CAPI and online surveys serve different purposes in Caribbean research. CAPI is superior for nationally representative studies because it reaches all population segments regardless of internet access, achieves response rates of 60 to 75% (versus 10 to 20% for online), and enables interviewers to explain complex questions and use visual stimulus materials. Online surveys are faster and cheaper for digitally connected segments, brand tracking, and customer satisfaction studies. HRG recommends CAPI for any study requiring demographic representativeness and online methods for speed-sensitive projects targeting urban, higher-income populations.

Can CAPI fieldwork be done in rural Caribbean communities?

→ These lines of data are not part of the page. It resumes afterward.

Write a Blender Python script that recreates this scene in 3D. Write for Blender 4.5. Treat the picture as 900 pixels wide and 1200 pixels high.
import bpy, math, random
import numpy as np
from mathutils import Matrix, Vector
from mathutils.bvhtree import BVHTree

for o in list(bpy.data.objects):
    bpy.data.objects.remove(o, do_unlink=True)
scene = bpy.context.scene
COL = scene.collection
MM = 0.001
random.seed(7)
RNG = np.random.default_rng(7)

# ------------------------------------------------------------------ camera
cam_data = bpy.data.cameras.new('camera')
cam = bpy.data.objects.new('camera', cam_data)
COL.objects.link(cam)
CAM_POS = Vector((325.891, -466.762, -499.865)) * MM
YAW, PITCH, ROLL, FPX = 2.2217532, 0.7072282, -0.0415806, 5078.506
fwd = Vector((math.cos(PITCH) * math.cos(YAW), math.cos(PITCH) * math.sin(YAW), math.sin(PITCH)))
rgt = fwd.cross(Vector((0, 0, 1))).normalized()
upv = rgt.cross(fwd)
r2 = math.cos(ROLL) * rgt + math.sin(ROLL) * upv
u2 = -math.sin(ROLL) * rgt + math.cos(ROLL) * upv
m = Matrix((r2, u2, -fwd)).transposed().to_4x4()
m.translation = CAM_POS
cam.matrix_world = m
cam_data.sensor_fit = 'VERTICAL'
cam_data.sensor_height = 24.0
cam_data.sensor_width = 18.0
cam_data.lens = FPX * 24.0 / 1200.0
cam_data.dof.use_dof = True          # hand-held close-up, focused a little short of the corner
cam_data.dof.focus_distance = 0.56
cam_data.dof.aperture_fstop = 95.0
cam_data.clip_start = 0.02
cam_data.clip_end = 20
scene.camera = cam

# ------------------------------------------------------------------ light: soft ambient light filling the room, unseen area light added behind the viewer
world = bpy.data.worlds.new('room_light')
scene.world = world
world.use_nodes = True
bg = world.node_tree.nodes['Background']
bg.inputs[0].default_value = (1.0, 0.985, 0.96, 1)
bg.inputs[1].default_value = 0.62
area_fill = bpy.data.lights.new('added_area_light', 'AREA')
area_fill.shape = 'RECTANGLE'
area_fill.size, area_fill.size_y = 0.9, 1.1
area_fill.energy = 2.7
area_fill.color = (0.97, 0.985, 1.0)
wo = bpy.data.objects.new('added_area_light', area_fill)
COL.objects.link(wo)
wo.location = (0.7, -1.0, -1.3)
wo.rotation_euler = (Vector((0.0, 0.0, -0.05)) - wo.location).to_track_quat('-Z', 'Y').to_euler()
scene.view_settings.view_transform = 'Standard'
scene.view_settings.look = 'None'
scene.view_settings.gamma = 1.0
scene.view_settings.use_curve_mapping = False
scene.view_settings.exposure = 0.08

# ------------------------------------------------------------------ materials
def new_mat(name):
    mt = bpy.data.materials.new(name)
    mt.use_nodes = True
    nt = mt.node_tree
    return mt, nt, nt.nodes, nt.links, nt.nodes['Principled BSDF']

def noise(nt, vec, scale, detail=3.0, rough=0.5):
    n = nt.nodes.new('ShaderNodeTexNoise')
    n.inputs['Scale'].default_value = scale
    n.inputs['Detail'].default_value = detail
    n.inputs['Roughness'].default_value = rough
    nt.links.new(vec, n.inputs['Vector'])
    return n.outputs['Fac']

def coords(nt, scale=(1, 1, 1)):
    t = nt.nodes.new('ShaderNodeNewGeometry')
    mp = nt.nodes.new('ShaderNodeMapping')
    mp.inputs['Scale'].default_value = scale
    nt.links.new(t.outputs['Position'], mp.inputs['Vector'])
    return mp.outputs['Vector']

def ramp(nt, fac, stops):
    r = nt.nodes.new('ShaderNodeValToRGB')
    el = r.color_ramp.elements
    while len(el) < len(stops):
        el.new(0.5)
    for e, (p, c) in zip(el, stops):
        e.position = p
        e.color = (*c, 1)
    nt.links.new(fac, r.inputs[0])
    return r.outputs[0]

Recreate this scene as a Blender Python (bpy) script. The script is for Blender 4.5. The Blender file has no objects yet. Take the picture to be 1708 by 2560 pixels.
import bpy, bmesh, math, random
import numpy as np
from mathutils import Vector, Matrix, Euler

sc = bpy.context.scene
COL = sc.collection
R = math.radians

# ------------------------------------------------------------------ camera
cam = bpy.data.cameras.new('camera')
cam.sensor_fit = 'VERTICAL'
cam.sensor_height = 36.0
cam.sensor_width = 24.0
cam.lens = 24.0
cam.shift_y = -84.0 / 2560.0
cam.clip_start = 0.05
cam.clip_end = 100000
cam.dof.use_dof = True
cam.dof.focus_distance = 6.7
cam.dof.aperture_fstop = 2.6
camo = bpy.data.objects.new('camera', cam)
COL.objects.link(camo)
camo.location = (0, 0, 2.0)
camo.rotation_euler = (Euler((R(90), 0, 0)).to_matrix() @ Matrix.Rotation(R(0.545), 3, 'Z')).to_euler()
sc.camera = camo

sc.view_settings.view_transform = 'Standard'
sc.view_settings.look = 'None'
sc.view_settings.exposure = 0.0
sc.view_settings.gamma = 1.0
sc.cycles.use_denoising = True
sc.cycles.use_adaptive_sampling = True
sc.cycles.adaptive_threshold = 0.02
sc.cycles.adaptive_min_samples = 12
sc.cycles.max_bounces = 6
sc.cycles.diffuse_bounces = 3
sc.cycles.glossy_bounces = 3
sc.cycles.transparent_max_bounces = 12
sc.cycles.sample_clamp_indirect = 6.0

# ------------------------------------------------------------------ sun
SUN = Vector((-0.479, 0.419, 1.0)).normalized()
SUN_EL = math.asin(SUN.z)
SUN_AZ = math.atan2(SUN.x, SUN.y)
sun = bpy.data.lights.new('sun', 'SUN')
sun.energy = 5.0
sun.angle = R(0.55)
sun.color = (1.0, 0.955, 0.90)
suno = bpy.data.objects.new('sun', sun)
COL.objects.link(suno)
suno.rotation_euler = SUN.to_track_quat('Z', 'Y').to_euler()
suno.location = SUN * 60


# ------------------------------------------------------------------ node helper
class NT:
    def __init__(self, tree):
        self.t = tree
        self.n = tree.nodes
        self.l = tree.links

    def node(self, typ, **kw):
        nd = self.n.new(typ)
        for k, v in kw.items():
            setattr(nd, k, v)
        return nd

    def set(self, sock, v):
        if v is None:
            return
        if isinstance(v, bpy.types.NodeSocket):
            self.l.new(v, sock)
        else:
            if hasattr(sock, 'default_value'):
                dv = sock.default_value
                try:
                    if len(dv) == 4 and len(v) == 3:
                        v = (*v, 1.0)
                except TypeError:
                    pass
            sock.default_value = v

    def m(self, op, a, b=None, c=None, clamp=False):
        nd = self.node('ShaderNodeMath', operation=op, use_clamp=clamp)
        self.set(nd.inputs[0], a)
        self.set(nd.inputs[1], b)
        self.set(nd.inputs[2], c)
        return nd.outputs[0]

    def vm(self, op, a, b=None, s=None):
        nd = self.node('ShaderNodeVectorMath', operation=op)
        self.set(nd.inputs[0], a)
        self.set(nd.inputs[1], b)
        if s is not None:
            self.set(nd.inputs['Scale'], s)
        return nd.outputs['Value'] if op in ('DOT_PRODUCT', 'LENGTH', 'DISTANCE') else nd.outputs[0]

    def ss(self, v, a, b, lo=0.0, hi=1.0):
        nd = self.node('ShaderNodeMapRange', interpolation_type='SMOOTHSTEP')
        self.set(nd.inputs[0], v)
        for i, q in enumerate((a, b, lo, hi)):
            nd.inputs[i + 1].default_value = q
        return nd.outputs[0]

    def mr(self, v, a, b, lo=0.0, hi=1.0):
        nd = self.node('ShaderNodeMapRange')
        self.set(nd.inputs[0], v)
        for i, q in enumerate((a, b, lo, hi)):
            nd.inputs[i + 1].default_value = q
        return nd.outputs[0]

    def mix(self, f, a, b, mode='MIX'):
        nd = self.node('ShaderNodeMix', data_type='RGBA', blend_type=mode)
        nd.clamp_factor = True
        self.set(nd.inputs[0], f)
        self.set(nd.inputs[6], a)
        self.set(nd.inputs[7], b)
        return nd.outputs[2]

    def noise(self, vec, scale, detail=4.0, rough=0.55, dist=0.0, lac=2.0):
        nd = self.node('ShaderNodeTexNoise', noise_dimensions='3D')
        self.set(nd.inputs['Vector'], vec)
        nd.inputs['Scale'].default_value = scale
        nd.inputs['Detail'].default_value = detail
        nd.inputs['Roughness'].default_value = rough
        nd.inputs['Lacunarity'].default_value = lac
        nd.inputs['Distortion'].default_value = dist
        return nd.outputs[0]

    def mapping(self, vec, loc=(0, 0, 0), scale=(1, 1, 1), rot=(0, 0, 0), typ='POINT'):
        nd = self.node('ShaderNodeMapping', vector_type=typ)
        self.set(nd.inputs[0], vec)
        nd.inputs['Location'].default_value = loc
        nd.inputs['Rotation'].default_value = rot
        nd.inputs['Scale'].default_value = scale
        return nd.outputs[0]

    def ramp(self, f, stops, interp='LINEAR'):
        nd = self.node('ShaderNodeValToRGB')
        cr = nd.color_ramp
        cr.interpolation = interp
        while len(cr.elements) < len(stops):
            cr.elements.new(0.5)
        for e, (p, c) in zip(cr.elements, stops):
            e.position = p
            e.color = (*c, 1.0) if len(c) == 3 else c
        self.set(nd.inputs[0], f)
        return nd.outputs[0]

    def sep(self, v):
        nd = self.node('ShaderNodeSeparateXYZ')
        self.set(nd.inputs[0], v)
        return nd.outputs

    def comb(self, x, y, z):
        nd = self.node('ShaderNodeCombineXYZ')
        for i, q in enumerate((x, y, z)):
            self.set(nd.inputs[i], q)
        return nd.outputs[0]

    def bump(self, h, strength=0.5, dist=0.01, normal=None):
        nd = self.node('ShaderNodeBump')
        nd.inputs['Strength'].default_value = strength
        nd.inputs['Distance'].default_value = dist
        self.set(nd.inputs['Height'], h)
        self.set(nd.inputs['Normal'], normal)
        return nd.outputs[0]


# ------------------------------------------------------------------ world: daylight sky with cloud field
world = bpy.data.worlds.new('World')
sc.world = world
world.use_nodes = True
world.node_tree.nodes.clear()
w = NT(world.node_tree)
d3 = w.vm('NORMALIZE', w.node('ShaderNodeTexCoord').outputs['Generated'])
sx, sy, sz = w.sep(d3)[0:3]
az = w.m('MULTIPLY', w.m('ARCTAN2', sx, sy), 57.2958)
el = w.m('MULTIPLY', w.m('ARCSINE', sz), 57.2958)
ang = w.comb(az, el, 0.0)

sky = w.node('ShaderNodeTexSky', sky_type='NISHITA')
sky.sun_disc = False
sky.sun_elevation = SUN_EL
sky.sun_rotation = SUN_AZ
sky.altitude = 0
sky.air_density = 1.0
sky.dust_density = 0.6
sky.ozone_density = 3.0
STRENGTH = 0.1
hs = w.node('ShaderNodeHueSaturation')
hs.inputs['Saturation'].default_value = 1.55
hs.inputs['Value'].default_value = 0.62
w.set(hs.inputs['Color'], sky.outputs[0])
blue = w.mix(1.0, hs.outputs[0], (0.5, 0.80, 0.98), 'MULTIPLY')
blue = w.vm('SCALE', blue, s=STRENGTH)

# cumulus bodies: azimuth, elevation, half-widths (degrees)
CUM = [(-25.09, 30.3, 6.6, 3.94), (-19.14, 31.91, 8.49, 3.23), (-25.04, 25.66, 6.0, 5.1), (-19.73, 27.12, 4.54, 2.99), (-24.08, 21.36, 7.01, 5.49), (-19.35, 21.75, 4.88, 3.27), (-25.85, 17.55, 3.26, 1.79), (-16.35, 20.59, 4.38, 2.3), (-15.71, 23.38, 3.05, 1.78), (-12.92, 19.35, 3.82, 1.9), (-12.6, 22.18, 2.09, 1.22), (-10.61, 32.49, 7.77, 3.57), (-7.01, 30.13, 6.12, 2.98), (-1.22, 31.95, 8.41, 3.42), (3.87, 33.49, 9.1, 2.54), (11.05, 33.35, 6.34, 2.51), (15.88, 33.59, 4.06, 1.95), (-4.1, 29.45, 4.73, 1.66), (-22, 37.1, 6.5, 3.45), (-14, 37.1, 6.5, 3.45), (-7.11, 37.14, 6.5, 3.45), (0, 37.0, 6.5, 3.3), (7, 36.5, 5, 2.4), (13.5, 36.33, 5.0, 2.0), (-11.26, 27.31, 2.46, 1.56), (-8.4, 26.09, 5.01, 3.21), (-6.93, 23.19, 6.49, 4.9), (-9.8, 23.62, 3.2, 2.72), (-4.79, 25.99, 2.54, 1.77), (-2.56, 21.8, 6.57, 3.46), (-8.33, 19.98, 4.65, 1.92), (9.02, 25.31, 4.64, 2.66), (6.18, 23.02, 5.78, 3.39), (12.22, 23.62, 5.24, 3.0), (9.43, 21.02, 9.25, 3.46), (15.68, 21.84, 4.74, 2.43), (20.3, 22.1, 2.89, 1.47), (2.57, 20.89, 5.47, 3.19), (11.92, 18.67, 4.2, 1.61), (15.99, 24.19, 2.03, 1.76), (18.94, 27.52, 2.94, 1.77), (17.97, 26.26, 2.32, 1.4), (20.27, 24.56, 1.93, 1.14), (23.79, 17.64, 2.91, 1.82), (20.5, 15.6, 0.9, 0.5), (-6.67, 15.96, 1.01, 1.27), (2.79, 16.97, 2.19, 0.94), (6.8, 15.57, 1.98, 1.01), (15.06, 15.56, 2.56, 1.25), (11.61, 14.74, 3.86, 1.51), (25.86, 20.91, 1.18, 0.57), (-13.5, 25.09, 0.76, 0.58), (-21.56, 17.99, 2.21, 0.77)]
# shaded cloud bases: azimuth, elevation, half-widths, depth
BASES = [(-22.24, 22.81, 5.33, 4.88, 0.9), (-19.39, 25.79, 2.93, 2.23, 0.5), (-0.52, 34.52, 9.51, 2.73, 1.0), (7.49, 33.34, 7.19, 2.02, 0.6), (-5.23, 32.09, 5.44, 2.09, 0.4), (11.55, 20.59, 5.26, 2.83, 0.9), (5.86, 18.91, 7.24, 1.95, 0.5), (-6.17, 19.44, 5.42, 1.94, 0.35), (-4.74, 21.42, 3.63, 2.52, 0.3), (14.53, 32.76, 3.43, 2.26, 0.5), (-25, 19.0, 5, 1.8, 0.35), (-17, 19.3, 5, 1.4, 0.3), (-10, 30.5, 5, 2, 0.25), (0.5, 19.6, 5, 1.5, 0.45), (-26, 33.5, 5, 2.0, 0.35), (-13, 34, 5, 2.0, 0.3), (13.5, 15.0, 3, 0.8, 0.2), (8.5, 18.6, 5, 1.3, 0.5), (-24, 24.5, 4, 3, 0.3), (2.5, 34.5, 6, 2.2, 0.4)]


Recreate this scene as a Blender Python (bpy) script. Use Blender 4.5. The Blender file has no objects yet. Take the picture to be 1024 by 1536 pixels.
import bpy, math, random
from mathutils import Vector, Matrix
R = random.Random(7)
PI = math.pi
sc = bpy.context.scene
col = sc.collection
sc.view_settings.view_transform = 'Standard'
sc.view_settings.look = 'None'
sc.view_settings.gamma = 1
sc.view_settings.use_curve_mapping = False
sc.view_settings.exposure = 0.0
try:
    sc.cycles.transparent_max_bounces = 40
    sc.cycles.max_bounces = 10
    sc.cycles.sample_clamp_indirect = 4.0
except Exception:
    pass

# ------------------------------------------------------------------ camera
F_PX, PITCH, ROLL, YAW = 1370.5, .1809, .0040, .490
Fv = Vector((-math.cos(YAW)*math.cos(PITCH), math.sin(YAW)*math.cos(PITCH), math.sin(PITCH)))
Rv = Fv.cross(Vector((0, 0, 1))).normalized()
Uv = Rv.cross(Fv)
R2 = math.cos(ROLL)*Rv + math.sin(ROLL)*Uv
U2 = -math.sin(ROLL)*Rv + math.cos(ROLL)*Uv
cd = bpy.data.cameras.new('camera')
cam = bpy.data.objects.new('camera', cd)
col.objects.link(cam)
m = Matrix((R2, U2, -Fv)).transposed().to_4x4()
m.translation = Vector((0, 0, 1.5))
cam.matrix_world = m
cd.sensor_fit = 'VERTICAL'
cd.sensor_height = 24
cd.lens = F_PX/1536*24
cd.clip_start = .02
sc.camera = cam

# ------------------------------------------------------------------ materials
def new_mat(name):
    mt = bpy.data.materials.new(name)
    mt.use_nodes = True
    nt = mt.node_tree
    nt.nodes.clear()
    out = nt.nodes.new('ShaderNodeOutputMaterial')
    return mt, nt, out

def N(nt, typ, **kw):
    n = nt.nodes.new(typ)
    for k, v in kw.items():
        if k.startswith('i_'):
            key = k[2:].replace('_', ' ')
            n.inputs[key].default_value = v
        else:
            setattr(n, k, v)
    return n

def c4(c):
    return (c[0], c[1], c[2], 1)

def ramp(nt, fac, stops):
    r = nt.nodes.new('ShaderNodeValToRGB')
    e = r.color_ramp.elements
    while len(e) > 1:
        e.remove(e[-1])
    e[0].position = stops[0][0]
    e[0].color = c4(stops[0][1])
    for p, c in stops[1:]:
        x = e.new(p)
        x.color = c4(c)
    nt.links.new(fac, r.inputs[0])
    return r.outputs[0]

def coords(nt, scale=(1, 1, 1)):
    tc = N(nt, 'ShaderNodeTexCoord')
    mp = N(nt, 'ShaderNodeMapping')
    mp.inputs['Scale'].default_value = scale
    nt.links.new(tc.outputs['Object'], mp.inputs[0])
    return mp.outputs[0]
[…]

Yes. CAPI is specifically designed for rural Caribbean data collection where online methods are not viable. HRG uses tablets with full offline capability, allowing interviewers to conduct and record interviews without internet connectivity. Data is stored locally and uploaded when the interviewer returns to an area with mobile coverage. GPS coordinates are captured even without connectivity. For very remote communities in markets like Guyana and Suriname, HRG deploys field teams with portable power banks and satellite-enabled tablets to ensure data capture in areas beyond mobile network coverage.

What tablet platforms does HRG use for CAPI in the Caribbean?

HRG uses SurveyToGo as its primary CAPI platform, supplemented by KoBoToolbox for humanitarian and NGO research projects. Both platforms support full offline data capture, GPS stamping, multimedia stimulus display, barcode scanning for product identification in retail contexts, and multi-language questionnaire delivery. Tablets are Samsung Galaxy Tab A series, selected for durability, screen readability in outdoor Caribbean conditions, and battery life sufficient for full fieldwork days (10+ hours). All devices are encrypted and remotely wipeable for data security.